Aquí, un posibilista

Sé que desde Jamaica mi añoradísimo Javier Ortiz me presta gustoso el copyright del título que le acabo de birlar y —menudo morro— tunear para que encaje en mi humilde persona. “Perdonen: aquí, un radical”, se presentaba en su inolvidable columna de estreno en el último medio para el que escribió. En ella asumía, entre la claudicación y la reivindicación, lo que se decía de él, con brillantes anotaciones sobre lo que es y deja de ser la palabra del encabezado. Me corporizo en estas líneas para hacer lo propio, no como radical, que también lo soy en ratos perdidos por más que nadie me crea, sino como posibilista. ¿Demasiado cobarde para luchar y demasiado gordo para salir corriendo, como decía Hubbard en una frase que ya les he citado alguna vez? No confundan, eso se refería al conservadurismo, punto de la evolución que todavía no he alcanzado… aunque ya veo a los que me quieren regular terciando que todo se andará o, [snif], que ya se ha andado.
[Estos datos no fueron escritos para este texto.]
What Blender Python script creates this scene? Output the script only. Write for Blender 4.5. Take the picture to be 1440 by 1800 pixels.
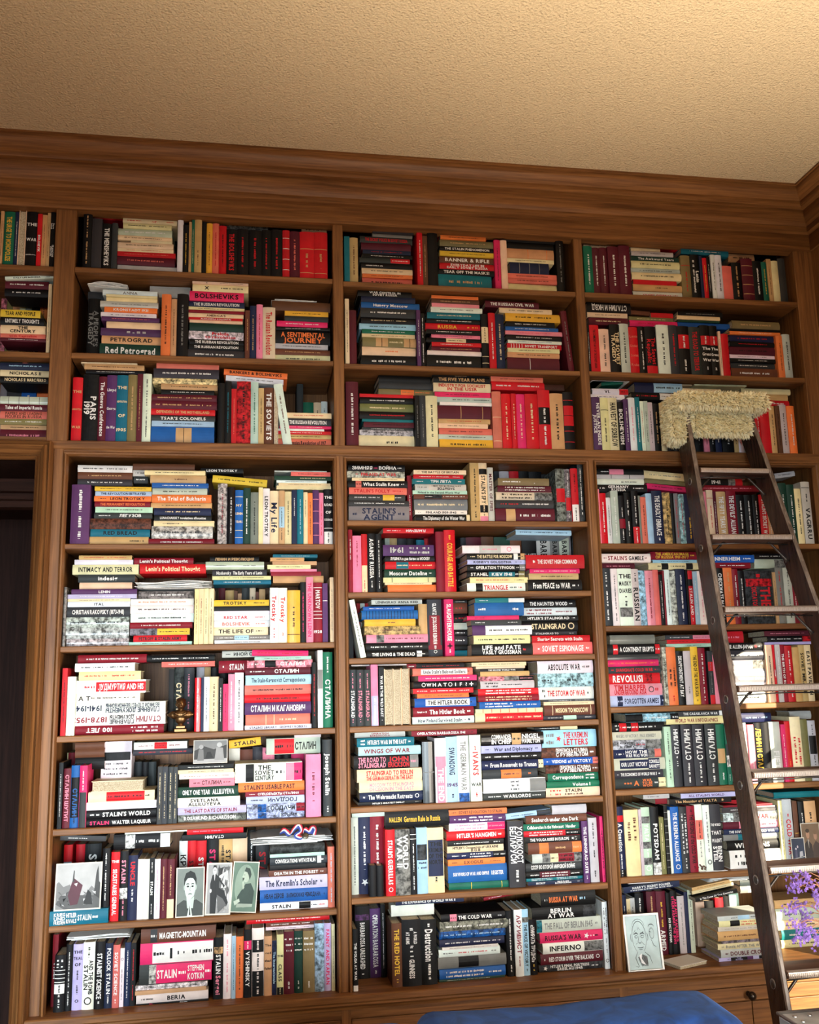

Dejémoslo, pues, en posibilista, que es algo que tiene igualmente una pésima fama en estos tiempos —o sea, en cualquier tiempo— donde lo que mola son los extremos, mayormente de piquito y exentos de acompañamiento práctico. Hoy, no hace falta que me lo digan, lo que goza de un prestigio social del quince y un glamour del cuarenta es ser utópico. ¿Y qué hay de malo en soñar con Arcadias, Ítacas o Jaujas? Nada, salvo que buena parte de los que diseñan mundos perfectos no están dispuestos a mover el culo por mejorar el imperfecto en el que, quieran o no, nacen, crecen, se reproducen (esto es optativo) y mueren. Lo quieren todo, ya, y caído del cielo porque, además, tienen teorizado que es un derecho natural. Es este pensamiento literalmente totalitario el que les hace, manda huevos, escaquearse de la lucha por parciales.

Los posibilistas, como aquí su seguro servidor, creemos que para recorrer un millón de kilómetros es preciso dar el primer paso.